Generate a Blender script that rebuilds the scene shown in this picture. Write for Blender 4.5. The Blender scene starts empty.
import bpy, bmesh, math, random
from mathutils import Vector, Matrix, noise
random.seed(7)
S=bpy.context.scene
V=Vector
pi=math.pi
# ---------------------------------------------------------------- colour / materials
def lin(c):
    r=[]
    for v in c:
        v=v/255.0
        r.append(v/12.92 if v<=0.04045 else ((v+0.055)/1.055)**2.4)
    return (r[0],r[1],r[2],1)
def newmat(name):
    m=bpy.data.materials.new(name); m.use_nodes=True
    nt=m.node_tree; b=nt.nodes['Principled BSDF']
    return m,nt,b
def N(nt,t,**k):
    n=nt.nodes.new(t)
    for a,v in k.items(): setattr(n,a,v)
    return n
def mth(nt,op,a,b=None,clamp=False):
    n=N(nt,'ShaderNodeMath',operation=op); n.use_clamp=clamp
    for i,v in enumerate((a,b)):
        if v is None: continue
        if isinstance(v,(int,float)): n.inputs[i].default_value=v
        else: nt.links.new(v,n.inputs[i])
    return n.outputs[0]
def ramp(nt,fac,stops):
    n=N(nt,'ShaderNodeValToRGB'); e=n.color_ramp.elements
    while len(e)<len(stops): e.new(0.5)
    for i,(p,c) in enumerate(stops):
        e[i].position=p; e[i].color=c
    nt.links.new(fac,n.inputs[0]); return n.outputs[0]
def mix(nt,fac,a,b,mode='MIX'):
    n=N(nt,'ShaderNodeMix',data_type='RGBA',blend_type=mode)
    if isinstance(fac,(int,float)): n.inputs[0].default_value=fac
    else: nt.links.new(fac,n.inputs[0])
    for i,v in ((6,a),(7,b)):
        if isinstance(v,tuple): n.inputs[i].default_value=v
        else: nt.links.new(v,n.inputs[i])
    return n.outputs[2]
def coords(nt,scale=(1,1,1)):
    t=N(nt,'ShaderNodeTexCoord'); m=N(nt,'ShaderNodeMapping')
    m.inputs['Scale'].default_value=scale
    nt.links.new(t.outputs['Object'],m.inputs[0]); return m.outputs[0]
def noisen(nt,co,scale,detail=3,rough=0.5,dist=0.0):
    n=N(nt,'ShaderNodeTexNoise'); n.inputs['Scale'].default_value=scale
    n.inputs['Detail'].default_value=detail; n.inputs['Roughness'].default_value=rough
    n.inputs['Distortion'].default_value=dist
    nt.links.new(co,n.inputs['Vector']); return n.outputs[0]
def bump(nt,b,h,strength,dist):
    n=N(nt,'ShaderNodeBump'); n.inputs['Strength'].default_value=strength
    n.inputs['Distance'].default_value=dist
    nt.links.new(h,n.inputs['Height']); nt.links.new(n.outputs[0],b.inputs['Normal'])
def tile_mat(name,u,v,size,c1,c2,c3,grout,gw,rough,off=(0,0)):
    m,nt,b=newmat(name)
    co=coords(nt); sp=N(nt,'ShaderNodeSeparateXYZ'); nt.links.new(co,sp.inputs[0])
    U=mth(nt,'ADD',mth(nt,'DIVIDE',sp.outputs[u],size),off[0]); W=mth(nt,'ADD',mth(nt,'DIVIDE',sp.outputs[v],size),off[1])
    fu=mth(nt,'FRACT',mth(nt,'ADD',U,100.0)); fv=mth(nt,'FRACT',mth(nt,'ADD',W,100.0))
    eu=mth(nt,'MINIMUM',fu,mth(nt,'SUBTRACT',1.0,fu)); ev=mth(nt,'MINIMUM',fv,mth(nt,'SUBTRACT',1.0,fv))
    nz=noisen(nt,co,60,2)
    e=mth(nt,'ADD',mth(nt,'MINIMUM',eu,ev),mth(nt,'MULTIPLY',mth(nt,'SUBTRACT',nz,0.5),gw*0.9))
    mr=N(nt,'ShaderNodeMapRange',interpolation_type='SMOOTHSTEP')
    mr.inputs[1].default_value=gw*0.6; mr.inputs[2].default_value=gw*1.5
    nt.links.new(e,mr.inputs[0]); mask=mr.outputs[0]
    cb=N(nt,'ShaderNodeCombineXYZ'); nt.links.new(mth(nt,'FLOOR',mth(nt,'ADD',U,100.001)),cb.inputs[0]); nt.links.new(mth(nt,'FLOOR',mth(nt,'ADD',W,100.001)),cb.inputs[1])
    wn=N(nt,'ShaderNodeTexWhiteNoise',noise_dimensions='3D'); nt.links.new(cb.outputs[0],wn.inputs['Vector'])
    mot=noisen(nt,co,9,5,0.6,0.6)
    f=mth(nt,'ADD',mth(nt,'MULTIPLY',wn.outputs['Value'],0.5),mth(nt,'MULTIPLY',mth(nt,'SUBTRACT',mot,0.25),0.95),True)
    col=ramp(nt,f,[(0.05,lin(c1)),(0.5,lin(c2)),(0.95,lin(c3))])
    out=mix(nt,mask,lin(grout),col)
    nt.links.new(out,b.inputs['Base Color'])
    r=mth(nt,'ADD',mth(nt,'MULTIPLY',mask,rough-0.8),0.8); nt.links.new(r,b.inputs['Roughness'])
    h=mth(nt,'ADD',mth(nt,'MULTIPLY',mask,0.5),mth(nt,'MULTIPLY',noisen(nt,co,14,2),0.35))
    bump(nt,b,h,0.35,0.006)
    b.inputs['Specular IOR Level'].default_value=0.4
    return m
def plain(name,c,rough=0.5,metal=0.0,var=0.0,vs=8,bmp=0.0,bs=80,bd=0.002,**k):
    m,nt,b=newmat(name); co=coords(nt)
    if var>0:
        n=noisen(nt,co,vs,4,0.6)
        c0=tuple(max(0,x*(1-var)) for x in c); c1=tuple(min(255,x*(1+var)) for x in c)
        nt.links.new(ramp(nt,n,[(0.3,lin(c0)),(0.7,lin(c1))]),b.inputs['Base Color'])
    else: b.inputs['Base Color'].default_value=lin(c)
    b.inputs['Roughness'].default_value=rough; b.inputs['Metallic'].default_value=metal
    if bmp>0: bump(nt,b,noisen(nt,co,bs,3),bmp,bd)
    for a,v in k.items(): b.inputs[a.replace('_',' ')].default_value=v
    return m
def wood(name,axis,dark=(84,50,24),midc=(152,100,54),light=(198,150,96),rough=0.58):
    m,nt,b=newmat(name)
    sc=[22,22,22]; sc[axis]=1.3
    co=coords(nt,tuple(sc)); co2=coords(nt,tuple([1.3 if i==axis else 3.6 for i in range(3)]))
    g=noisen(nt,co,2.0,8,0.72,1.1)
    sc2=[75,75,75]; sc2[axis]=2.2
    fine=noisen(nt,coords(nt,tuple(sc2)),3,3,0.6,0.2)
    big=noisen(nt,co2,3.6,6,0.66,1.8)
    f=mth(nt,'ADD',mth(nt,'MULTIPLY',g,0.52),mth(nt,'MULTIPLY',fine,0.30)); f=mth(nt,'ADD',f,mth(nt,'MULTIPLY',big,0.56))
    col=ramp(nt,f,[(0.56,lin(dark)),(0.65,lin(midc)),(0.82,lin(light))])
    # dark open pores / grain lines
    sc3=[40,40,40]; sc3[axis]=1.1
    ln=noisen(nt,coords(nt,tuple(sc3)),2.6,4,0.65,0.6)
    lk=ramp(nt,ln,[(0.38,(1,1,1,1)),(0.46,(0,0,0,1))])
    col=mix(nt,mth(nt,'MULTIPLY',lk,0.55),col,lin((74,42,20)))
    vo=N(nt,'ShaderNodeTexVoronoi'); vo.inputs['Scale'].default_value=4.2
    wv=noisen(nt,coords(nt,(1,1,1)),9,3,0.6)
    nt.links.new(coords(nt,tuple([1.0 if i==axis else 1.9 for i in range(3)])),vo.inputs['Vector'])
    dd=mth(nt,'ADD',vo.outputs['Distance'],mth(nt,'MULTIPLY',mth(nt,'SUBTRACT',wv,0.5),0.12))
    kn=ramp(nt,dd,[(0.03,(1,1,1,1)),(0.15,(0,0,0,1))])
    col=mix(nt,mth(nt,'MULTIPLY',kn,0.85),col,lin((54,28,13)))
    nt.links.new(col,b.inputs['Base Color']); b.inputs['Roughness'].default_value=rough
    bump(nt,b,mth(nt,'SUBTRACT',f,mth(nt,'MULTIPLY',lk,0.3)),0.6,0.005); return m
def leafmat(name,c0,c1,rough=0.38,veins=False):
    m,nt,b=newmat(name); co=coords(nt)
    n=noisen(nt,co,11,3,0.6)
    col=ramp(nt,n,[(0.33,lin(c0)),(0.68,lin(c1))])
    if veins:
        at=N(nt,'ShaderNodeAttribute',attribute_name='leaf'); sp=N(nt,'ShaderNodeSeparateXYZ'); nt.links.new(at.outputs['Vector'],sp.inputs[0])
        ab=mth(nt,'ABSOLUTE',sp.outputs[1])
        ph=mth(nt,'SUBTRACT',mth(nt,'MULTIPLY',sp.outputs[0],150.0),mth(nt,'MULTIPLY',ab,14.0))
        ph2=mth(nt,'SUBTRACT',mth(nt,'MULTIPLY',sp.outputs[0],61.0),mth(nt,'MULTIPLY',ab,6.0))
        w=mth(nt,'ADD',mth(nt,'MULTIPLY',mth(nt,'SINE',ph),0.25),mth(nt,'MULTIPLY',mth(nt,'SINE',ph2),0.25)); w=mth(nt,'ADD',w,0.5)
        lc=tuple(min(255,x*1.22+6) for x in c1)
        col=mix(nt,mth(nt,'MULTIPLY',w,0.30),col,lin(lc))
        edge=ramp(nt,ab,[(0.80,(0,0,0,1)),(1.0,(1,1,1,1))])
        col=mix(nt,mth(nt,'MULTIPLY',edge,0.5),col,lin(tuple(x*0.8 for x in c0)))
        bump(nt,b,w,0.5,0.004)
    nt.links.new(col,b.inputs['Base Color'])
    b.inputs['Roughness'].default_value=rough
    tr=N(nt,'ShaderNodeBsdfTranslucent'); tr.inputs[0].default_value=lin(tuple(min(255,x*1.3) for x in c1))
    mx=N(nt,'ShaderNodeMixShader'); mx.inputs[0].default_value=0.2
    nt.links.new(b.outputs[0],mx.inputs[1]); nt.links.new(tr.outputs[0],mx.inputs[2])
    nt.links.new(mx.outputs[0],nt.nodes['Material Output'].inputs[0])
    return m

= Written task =
Every line holding "scene" should be copied out.

= Task solution =
Generate a Blender script that rebuilds the scene shown in this picture. Write for Blender 4.5. The Blender scene starts empty.
S=bpy.context.scene